What to work on
Repeat the lines of the data that follow, please, starting at the first and stopping after the one with "V, F, c, tn".

Provided data
>>

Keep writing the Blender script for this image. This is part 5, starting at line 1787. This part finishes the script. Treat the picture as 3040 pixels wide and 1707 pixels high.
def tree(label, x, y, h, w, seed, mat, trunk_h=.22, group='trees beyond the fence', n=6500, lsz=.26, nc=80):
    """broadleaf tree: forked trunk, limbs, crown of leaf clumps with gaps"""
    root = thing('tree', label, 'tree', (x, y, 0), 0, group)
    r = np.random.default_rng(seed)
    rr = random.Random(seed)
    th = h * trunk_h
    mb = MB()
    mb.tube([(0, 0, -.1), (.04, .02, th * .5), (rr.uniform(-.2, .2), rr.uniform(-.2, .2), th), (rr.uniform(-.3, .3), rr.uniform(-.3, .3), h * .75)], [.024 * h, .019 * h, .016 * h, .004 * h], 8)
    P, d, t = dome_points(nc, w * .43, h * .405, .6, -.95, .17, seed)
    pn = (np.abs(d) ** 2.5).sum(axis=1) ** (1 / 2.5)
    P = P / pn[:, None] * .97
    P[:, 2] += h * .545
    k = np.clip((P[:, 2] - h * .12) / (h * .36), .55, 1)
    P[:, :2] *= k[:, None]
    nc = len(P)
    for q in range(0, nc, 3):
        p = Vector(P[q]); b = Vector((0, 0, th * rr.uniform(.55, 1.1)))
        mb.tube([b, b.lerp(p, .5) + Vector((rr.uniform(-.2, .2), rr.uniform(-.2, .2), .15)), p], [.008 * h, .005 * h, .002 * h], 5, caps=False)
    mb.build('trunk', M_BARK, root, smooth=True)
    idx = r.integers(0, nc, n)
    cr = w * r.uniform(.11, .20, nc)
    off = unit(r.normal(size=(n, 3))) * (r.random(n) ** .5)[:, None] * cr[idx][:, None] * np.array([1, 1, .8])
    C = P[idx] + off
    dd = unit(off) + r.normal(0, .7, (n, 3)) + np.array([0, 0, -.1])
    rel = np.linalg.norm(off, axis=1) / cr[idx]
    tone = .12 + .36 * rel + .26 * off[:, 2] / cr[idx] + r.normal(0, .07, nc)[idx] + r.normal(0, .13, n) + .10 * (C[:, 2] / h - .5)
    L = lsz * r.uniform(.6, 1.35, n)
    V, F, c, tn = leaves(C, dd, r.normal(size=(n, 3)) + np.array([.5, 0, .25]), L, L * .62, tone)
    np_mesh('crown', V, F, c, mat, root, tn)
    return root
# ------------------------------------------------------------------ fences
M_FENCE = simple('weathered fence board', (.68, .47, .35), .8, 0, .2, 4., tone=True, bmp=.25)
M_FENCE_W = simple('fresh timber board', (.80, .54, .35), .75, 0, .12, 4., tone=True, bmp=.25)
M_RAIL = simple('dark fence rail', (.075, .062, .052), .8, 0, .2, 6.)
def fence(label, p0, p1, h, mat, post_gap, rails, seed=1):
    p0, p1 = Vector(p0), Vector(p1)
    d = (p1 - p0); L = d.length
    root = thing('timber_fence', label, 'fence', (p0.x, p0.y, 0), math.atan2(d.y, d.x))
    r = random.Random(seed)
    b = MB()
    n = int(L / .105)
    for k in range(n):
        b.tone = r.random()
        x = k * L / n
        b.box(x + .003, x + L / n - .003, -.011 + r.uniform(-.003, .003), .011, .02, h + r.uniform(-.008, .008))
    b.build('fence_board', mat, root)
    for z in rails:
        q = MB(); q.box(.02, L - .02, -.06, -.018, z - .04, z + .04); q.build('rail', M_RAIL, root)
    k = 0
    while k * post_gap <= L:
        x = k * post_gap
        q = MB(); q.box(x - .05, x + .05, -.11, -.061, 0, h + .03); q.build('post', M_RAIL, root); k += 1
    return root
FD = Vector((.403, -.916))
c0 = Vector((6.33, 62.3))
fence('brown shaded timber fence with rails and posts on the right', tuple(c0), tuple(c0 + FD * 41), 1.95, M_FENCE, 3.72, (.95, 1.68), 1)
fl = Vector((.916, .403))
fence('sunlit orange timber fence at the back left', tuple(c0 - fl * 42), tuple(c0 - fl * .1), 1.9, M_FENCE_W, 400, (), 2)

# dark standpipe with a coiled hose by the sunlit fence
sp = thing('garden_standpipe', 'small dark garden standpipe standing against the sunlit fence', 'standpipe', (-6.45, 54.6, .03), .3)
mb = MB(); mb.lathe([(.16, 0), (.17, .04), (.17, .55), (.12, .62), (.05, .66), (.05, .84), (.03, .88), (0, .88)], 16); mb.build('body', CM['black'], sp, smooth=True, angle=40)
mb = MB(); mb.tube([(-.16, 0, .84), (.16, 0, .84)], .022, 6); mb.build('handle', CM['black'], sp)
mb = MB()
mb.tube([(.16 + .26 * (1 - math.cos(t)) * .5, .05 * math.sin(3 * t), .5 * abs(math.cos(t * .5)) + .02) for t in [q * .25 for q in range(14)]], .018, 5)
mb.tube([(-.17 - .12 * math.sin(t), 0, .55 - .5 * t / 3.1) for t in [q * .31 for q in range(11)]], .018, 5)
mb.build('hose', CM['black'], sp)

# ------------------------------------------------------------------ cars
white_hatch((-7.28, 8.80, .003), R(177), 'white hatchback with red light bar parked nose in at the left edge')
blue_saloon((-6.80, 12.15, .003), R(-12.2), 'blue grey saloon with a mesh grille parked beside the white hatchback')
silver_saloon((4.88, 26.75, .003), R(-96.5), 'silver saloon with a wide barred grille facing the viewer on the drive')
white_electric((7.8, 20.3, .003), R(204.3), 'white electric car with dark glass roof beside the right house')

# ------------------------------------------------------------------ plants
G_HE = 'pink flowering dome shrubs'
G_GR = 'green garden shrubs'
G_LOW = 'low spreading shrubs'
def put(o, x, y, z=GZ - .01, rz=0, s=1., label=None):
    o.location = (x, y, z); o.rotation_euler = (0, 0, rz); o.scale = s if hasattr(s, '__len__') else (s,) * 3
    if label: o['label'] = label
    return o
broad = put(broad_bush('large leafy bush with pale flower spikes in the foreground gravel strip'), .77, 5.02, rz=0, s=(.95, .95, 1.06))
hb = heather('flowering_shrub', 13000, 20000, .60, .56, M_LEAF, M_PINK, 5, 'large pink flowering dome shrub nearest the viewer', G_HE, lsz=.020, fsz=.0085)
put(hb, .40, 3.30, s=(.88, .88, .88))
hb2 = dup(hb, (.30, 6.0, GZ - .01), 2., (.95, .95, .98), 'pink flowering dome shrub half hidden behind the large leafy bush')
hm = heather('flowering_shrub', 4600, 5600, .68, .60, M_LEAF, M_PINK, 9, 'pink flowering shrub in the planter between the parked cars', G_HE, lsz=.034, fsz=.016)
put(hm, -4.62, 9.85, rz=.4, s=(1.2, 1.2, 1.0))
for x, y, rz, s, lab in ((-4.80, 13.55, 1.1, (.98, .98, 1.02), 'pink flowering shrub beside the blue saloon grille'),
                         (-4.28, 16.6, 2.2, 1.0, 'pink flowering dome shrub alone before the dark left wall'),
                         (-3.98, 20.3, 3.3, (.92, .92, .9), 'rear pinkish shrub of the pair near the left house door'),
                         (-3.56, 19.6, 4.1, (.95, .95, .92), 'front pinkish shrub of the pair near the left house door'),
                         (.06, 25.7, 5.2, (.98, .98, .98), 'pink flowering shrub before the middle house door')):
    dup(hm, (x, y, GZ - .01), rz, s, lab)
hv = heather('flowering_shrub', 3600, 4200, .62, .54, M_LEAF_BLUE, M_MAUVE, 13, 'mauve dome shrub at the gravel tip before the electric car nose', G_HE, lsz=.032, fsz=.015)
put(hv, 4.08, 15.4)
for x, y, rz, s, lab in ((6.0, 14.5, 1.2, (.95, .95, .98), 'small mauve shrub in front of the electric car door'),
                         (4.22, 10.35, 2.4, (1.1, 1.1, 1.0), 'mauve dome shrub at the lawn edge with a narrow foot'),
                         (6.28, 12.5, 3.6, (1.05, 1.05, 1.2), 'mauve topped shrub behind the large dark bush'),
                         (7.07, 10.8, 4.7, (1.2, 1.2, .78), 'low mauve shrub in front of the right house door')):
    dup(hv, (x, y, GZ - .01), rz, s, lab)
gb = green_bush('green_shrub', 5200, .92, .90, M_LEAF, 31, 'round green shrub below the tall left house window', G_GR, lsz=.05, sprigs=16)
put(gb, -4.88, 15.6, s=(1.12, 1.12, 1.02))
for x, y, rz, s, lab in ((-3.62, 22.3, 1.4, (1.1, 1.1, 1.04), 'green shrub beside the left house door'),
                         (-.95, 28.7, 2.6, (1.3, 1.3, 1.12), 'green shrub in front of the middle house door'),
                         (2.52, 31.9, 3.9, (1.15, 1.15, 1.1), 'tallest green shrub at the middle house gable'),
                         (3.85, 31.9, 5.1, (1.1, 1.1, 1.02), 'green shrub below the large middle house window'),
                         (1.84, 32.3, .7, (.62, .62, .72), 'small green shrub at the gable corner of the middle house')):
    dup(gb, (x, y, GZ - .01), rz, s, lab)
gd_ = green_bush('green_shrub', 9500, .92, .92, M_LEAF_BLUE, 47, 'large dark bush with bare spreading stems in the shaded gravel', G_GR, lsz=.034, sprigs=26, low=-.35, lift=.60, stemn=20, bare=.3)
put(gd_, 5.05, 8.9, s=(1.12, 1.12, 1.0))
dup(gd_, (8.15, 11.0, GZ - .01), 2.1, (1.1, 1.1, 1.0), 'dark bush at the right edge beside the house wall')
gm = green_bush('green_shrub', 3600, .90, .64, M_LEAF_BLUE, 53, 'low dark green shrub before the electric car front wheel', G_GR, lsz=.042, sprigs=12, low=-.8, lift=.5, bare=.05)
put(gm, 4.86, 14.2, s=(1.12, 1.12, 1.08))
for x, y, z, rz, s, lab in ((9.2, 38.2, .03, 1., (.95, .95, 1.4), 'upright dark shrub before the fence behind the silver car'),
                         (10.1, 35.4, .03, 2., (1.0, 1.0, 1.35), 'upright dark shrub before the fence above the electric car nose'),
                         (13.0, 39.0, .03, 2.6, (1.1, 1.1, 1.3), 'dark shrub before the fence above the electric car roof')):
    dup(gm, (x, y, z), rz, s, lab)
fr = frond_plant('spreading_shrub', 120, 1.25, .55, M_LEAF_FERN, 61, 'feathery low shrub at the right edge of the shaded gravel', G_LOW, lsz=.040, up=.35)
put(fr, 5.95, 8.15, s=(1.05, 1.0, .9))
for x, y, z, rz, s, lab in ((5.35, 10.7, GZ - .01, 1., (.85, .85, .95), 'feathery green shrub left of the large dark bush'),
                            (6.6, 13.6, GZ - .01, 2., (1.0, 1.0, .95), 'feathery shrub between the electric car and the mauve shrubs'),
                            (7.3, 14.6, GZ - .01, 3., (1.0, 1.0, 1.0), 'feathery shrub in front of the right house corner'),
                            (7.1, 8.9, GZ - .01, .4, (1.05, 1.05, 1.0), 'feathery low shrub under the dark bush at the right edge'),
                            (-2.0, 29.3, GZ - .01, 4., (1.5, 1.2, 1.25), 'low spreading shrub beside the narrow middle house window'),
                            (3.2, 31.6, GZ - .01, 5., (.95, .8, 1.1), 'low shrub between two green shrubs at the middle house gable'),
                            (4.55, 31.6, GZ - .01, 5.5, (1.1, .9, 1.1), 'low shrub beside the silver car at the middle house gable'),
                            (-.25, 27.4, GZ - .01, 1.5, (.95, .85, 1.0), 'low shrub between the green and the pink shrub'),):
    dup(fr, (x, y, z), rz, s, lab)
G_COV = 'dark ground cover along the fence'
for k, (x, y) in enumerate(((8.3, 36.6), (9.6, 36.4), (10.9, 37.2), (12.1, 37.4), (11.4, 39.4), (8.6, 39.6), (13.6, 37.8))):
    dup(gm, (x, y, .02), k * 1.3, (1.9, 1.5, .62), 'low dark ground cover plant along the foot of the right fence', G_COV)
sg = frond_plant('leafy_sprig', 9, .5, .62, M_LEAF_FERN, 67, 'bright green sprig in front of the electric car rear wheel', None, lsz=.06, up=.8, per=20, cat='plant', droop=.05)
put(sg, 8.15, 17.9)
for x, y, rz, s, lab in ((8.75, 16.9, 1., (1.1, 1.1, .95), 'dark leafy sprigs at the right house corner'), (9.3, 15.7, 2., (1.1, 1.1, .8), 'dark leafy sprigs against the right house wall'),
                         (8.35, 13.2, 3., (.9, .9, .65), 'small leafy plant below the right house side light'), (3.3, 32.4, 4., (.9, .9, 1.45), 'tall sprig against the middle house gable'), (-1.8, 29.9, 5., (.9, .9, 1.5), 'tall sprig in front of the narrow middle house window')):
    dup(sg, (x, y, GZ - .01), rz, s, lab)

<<

Solution to the exercise
Keep writing the Blender script for this image. This is part 5, starting at line 1787. This part finishes the script. Treat the picture as 3040 pixels wide and 1707 pixels high.
def tree(label, x, y, h, w, seed, mat, trunk_h=.22, group='trees beyond the fence', n=6500, lsz=.26, nc=80):
    """broadleaf tree: forked trunk, limbs, crown of leaf clumps with gaps"""
    root = thing('tree', label, 'tree', (x, y, 0), 0, group)
    r = np.random.default_rng(seed)
    rr = random.Random(seed)
    th = h * trunk_h
    mb = MB()
    mb.tube([(0, 0, -.1), (.04, .02, th * .5), (rr.uniform(-.2, .2), rr.uniform(-.2, .2), th), (rr.uniform(-.3, .3), rr.uniform(-.3, .3), h * .75)], [.024 * h, .019 * h, .016 * h, .004 * h], 8)
    P, d, t = dome_points(nc, w * .43, h * .405, .6, -.95, .17, seed)
    pn = (np.abs(d) ** 2.5).sum(axis=1) ** (1 / 2.5)
    P = P / pn[:, None] * .97
    P[:, 2] += h * .545
    k = np.clip((P[:, 2] - h * .12) / (h * .36), .55, 1)
    P[:, :2] *= k[:, None]
    nc = len(P)
    for q in range(0, nc, 3):
        p = Vector(P[q]); b = Vector((0, 0, th * rr.uniform(.55, 1.1)))
        mb.tube([b, b.lerp(p, .5) + Vector((rr.uniform(-.2, .2), rr.uniform(-.2, .2), .15)), p], [.008 * h, .005 * h, .002 * h], 5, caps=False)
    mb.build('trunk', M_BARK, root, smooth=True)
    idx = r.integers(0, nc, n)
    cr = w * r.uniform(.11, .20, nc)
    off = unit(r.normal(size=(n, 3))) * (r.random(n) ** .5)[:, None] * cr[idx][:, None] * np.array([1, 1, .8])
    C = P[idx] + off
    dd = unit(off) + r.normal(0, .7, (n, 3)) + np.array([0, 0, -.1])
    rel = np.linalg.norm(off, axis=1) / cr[idx]
    tone = .12 + .36 * rel + .26 * off[:, 2] / cr[idx] + r.normal(0, .07, nc)[idx] + r.normal(0, .13, n) + .10 * (C[:, 2] / h - .5)
    L = lsz * r.uniform(.6, 1.35, n)
    V, F, c, tn = leaves(C, dd, r.normal(size=(n, 3)) + np.array([.5, 0, .25]), L, L * .62, tone)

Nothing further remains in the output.